In England, there is a close alliance between the Church and the state. The Church of England became independent of the Pope in the 16th century and is the official Church of England. The monarch of England is the head of the Church. Though there is religious freedom in England, the Church of England has a special status inasmuch as the monarch of England must join in communion with the Church of England. A Catholic or anyone who marries a Catholic cannot be the monarch of England. It is probable that a Catholic may not even be Lord Chancellor. The Established Church in Scotland is the Presbyterian Church and the general assembly of that church is the supreme legislative and judicial body. Higher levels of priests are automatically members of the upper house of the British parliament and thus, take part in the legislative process.

Equal treatment

At the same time, there are laws providing equal treatment for all people. The Employment Equality Regulations 2003 and the Race Relations Act 1976 provide the basis for non-discrimination on the ground of race, religion, or colour. Thus, the British legal system and the government, although officially religious, is non-discriminatory whereas India, an officially secular state, practices discriminations.

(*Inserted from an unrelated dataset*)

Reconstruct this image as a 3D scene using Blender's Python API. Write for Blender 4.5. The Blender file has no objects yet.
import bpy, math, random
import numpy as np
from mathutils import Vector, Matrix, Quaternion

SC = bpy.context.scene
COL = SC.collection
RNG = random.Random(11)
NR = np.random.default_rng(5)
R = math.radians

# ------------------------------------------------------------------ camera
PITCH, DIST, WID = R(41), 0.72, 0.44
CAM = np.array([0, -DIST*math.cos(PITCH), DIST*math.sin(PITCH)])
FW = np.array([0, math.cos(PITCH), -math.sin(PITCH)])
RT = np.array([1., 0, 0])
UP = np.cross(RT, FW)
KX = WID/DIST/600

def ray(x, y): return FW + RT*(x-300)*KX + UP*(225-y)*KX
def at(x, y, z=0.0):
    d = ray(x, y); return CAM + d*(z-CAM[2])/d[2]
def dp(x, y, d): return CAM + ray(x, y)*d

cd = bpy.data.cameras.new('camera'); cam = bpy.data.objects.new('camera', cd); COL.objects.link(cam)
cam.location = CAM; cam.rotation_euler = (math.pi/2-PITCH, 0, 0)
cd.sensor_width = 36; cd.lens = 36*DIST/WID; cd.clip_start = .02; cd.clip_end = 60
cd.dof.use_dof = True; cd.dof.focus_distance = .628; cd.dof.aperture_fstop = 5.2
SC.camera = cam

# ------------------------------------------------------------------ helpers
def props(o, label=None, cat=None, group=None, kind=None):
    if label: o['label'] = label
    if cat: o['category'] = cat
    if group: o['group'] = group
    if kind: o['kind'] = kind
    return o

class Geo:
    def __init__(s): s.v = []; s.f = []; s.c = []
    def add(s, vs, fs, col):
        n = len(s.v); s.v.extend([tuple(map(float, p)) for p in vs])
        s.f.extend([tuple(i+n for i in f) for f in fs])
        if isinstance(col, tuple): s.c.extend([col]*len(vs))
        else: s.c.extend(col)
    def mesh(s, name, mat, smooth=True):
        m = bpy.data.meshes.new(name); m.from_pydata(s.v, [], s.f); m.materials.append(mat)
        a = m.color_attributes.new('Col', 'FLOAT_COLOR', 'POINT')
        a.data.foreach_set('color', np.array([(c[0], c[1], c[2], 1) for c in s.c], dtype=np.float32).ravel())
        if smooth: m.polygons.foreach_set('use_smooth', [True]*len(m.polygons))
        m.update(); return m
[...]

Although, the USSR theoretically was a socialist atheist state, in reality religions were never banned or banished. The government used to employ priests from the three approved religions, Christianity, Islam, and Busshism and pay their salaries and pensions along with all other facilities. It has publicly funded religious training institutions for priests, and used to maintain the religious places of worship along with monasteries. Priests were not allowed to propagate or interfere with the government. Religious people could not apply for high positions in the government or can be teachers or academics in the university. In Russia today, these three religions are officially patronised as well, but Orthodox Christianity has the supreme position. Just like the USSR, Russia pays for salaries of priests, maintains places of worships, and builds new churches. There is no restriction on people practising religion.